Sunday, October 07, 2012

aftermath

I'm beginning to re-find Matt.

After he died, the shock, the pain, it robbed me of him completely. All the joy. All the love. All gone.

Of course he's still gone.

I mean, I've commented before about the tricks of grief. The noise a chair makes - a noise that exactly replicates the sound of Matt turning as he would make himself comfortable. And there's no-one there. I just look at it, and feel alone.

But now...

There's a shop where I'm buying a lot of my food. It sells ready meals, frozen, so I don't need to cook. they are home made, not like the sort of thing you'd buy in a supermarket. The guy who runs the store always chats with me. Asks how I'm doing; if I'm getting over Matt.

When Charlie died, years ago, I ate rubbish for a year. I couldn't bear to cook. So I gained a ton of weight. At least this time, similarly unable to cook, I'm doing better on the diet front.

And yet - I'm beginning to be ready to cook again.

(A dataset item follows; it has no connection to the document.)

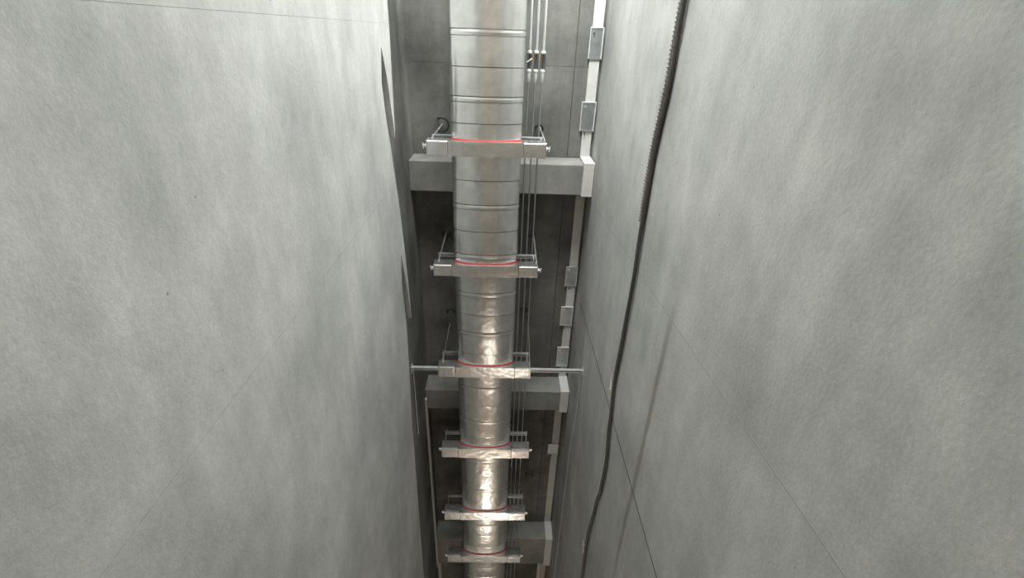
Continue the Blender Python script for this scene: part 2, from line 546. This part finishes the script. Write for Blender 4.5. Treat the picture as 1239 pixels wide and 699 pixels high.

I think of Matt and I can smile.

I see him looking at me in my mind's eye. The way he'd wait for me to be ready when he wanted to run in the park. The way he'd get excited when I'd come back from shopping and he knew I had something he loved in my bag. The way he'd be thrilled when guests were ready to leave...

He loved it when we went for a drive. Last weekend I went for a walk with a friend. I haven't been for a walk really since he died. I don't walk alone. We went to the woods just across the road - it was OK. I missed him. I haven't yet been to the park around the corner; that will have to wait.

The point is - the sharpness of the pain, the inability to understand how I could live through the next day, these things are fading. Grief moves on. When I think of Matt my eyes still fill with tears. That remains. But the range of emotions that come with the tears is growing.

So I am re-finding Matt.

Finding his fun. His stubborn-ness. His charm. His energy. His excitement. His love.

It's been four months. I miss him beyond words. When Charlie died I had photos put in frames and filled my walls with them; I still haven't yet done this for Matt. But I will. At first it was simply too hard; too searingly awful. And now, life after Matt is becoming - possible.

The after Matt. The aftermath. It doesn't get better; but you get better at dealing with it. Mostly.